Still, even in C++ code, I've generally taken the approach of using the W functions explicitly in order to avoid any potential problems with A functions being called accidentally. Regardless, the whole A vs W thing with Win32 is not exactly one of its nicer features. :|

- Jonathan M Davis


November 13, 2015
On Thursday, 12 November 2015 at 15:58:53 UTC, Jonathan M Davis wrote:
> On Thursday, November 12, 2015 05:08:24 Mike Parker via

>> version=Unicode on the compiler command line.
>
> It seems pretty wrong for the A versions to be the default though...
>
> Still, even in C++ code, I've generally taken the approach of using the W functions explicitly in order to avoid any potential problems with A functions being called accidentally. Regardless, the whole A vs W thing with Win32 is not exactly one of its nicer features. :|
>
> - Jonathan M Davis

I've gotten into the same habit. But it appears the switch to dynamic loading has made it so that only the A versions or only the W versions are available. You no longer get both.

https://github.com/D-Programming-Language/druntime/blob/master/src/core/sys/windows/w32api.d#L85
November 13, 2015
On Thursday, 12 November 2015 at 15:58:53 UTC, Jonathan M Davis wrote:
> It seems pretty wrong for the A versions to be the default though...

For my money it's a plain bug in bindings :)

> Still, even in C++ code, I've generally taken the approach of using the W functions explicitly in order to avoid any potential problems with A functions being called accidentally. Regardless, the whole A vs W thing with Win32 is not exactly one of its nicer features. :|

In C headers it's a backward compatibility for code written for win9x. As such it doesn't make much sense for new code and especially for D code. The mess is a price for thoughtless copying.
November 13, 2015
On Friday, 13 November 2015 at 05:09:12 UTC, Mike Parker wrote:
> I've gotten into the same habit. But it appears the switch to dynamic loading has made it so that only the A versions or only the W versions are available. You no longer get both.
>
> https://github.com/D-Programming-Language/druntime/blob/master/src/core/sys/windows/w32api.d#L85

That only declares aliases without postfix, actual declarations are available unconditionally barring a few bugs.
November 13, 2015
On Friday, 13 November 2015 at 08:10:12 UTC, Kagamin wrote:
> On Thursday, 12 November 2015 at 15:58:53 UTC, Jonathan M Davis wrote:
>> It seems pretty wrong for the A versions to be the default though...
>
> For my money it's a plain bug in bindings :)

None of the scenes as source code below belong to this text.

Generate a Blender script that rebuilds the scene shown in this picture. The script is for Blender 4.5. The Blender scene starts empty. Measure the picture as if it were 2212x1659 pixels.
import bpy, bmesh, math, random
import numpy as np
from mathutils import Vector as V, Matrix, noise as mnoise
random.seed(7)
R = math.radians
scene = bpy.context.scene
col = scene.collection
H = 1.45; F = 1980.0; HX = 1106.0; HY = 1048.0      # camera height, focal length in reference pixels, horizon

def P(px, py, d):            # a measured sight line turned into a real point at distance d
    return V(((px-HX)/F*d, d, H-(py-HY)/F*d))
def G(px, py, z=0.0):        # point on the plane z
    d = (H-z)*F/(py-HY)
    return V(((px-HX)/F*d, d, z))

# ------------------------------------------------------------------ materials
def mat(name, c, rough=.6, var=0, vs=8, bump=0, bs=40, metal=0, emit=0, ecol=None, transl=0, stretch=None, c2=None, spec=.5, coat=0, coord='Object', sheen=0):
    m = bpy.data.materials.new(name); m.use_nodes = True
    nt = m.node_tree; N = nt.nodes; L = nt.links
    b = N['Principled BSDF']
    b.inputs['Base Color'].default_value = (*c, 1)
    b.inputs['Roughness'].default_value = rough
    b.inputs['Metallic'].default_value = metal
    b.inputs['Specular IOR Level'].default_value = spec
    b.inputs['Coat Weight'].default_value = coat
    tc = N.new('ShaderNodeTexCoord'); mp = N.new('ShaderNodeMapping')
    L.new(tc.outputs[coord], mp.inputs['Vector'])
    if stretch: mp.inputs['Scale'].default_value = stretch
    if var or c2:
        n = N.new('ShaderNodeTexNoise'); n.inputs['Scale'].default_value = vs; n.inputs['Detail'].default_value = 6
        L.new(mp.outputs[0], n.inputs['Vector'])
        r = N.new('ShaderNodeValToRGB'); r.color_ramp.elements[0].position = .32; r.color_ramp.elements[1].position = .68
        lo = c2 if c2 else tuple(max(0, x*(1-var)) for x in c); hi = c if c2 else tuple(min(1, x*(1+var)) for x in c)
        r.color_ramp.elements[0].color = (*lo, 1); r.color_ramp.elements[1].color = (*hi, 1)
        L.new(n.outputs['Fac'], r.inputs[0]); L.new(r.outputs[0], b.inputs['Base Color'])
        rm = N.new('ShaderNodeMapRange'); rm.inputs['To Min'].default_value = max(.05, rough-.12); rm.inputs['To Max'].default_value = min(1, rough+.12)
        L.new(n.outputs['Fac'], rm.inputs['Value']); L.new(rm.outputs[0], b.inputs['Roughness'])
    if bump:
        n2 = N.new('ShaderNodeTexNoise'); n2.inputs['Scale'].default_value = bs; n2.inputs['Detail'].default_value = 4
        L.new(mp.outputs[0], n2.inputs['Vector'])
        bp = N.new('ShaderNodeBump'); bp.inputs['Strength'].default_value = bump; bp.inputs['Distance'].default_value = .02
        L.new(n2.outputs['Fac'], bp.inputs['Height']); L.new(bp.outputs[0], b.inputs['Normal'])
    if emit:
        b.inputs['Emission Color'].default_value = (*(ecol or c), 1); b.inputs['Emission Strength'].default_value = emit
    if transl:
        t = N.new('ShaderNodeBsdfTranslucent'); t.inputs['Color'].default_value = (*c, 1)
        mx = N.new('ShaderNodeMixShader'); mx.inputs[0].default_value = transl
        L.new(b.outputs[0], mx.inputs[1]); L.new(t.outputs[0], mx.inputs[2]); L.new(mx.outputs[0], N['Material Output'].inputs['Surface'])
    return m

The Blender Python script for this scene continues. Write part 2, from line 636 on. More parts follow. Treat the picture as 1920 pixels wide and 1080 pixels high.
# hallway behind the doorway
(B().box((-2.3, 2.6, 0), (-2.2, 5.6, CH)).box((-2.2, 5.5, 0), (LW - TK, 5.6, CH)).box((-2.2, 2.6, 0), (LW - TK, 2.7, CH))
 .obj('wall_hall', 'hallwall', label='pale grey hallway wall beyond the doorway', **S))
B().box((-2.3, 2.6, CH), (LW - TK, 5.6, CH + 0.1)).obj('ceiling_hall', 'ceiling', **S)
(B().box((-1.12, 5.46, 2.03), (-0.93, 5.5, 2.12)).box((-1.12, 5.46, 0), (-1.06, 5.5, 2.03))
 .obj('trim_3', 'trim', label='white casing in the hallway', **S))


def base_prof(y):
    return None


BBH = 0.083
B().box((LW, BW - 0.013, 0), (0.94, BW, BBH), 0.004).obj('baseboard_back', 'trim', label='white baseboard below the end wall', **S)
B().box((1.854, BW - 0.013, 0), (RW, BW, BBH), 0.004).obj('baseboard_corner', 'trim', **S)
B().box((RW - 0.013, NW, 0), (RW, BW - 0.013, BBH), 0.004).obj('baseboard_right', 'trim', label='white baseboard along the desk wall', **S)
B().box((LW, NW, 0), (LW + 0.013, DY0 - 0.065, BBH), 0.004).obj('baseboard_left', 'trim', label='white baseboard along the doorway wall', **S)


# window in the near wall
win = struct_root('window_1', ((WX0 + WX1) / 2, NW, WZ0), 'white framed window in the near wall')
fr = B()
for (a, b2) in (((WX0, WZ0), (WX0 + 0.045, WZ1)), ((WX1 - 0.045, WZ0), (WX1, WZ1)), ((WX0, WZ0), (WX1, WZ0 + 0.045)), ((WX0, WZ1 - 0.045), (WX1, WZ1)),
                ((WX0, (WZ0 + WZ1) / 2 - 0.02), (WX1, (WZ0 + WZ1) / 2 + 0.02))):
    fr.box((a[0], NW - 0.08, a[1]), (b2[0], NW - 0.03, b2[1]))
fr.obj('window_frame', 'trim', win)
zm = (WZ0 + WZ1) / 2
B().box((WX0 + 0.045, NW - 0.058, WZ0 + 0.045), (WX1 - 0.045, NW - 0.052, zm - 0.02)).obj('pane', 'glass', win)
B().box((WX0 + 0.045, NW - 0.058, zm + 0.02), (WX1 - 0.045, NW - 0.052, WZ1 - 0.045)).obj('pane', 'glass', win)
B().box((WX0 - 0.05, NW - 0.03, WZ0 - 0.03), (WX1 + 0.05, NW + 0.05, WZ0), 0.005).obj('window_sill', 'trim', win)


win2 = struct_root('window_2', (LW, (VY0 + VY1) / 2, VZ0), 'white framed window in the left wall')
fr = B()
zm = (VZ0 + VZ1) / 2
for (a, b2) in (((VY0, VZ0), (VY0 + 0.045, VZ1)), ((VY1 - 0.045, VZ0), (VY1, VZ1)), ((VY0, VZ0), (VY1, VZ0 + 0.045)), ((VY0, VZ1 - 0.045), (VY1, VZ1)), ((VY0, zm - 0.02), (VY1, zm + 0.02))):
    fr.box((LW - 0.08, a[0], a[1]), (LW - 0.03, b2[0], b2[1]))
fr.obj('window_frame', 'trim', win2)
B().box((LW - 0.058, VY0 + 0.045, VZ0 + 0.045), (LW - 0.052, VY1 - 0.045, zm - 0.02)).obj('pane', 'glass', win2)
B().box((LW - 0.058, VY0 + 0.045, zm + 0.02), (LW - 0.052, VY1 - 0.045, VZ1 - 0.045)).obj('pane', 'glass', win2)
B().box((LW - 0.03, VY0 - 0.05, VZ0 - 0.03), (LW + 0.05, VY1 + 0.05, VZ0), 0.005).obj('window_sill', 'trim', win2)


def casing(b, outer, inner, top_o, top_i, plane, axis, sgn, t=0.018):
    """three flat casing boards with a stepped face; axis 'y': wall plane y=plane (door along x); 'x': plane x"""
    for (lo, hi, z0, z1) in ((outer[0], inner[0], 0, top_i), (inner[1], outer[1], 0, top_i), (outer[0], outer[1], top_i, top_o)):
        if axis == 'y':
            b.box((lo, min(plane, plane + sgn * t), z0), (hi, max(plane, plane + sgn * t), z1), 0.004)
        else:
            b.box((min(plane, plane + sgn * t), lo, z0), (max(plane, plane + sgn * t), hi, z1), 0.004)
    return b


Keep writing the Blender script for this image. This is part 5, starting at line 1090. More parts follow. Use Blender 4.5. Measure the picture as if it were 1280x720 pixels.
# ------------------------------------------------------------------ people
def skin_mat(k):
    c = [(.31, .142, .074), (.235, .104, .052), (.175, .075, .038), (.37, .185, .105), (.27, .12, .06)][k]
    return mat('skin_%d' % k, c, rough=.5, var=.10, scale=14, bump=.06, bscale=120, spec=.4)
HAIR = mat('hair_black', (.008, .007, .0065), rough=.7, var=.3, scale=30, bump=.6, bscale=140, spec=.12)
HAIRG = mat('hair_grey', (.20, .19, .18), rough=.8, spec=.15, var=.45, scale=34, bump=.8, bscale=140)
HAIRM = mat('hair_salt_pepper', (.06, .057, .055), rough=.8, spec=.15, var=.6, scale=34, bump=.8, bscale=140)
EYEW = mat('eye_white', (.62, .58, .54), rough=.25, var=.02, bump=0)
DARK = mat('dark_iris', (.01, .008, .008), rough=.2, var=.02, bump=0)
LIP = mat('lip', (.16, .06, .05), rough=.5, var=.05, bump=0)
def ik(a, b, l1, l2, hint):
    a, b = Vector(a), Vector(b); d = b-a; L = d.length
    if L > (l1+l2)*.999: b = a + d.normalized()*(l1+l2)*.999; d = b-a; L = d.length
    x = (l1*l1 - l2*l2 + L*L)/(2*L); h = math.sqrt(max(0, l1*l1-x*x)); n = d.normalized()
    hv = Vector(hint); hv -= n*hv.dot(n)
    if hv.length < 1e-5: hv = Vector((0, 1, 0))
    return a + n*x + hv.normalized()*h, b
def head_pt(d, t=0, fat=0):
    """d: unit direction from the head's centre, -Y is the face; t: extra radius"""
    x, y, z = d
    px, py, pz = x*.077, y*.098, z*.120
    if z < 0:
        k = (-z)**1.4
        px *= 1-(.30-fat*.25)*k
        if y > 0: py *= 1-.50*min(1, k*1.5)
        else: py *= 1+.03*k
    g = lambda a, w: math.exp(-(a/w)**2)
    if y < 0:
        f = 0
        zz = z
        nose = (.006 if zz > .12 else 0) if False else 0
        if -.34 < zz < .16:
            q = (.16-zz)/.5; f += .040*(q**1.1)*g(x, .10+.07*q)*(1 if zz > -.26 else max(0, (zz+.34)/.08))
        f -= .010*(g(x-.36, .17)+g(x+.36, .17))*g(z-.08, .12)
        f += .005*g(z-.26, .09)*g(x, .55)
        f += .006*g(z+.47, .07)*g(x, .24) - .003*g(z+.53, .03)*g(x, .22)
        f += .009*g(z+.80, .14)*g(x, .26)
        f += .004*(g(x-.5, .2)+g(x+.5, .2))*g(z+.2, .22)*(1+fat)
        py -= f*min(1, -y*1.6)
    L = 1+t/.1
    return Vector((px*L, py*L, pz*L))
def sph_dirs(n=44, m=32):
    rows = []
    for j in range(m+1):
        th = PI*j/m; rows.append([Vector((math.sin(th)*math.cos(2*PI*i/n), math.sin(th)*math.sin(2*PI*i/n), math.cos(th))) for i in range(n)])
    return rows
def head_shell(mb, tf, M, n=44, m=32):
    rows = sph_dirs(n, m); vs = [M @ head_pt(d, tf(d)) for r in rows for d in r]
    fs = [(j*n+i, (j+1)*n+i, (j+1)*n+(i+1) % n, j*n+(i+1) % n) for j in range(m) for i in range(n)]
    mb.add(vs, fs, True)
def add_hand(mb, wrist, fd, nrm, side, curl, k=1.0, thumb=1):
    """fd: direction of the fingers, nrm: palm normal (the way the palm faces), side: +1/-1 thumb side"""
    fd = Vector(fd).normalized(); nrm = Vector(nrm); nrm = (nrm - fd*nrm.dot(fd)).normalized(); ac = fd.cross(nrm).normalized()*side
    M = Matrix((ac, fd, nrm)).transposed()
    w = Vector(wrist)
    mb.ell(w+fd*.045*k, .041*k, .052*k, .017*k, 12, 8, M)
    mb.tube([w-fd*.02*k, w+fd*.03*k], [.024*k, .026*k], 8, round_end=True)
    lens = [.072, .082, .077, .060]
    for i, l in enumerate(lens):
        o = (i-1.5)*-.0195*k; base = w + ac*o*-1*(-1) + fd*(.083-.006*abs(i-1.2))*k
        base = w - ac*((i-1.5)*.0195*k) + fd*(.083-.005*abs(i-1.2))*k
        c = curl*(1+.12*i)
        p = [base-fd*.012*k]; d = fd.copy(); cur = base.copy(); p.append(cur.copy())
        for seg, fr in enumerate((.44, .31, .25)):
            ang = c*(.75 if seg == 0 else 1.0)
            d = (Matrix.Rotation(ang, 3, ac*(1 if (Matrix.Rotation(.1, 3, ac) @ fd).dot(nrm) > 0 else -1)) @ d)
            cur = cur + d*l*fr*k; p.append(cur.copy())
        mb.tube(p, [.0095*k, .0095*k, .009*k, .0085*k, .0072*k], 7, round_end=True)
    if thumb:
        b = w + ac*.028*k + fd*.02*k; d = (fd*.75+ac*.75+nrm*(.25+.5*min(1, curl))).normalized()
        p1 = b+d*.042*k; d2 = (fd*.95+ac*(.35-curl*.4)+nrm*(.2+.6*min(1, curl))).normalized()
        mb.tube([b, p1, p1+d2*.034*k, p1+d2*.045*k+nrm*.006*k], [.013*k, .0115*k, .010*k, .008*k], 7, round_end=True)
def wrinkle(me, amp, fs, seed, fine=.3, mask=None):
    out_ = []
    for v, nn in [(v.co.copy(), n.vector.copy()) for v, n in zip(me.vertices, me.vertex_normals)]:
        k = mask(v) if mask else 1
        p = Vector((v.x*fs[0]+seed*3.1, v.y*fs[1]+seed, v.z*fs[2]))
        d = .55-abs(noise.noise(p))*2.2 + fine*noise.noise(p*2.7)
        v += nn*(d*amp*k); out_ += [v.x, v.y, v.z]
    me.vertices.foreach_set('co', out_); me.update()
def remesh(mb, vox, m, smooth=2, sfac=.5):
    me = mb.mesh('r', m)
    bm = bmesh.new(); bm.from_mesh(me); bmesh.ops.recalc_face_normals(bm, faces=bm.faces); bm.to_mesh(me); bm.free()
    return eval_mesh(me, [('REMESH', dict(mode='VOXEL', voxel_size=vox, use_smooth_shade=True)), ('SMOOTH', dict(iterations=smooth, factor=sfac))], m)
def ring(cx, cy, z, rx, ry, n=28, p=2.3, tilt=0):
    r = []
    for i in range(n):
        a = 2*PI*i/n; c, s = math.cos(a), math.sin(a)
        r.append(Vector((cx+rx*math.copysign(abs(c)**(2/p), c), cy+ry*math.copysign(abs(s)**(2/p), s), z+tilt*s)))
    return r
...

Yep, we don't support non-Unicode Windows versions anyway so there's no reason for this. It's not as important as in C though, since TCHAR does not have a big role in D - you will need to be explicit to which character type you convert to when converting from D strings anyway.

If only Microsoft would have adopted UTF-8 as an 8-bit locale... if only.

November 13, 2015
On Friday, 13 November 2015 at 08:44:33 UTC, Vladimir Panteleev wrote:
> If only Microsoft would have adopted UTF-8 as an 8-bit locale... if only.

Then you would need to do all TCHAR stuff from windows headers in order to conditionally compile for utf-8 for say Windows 20 and for utf-16 for previous versions.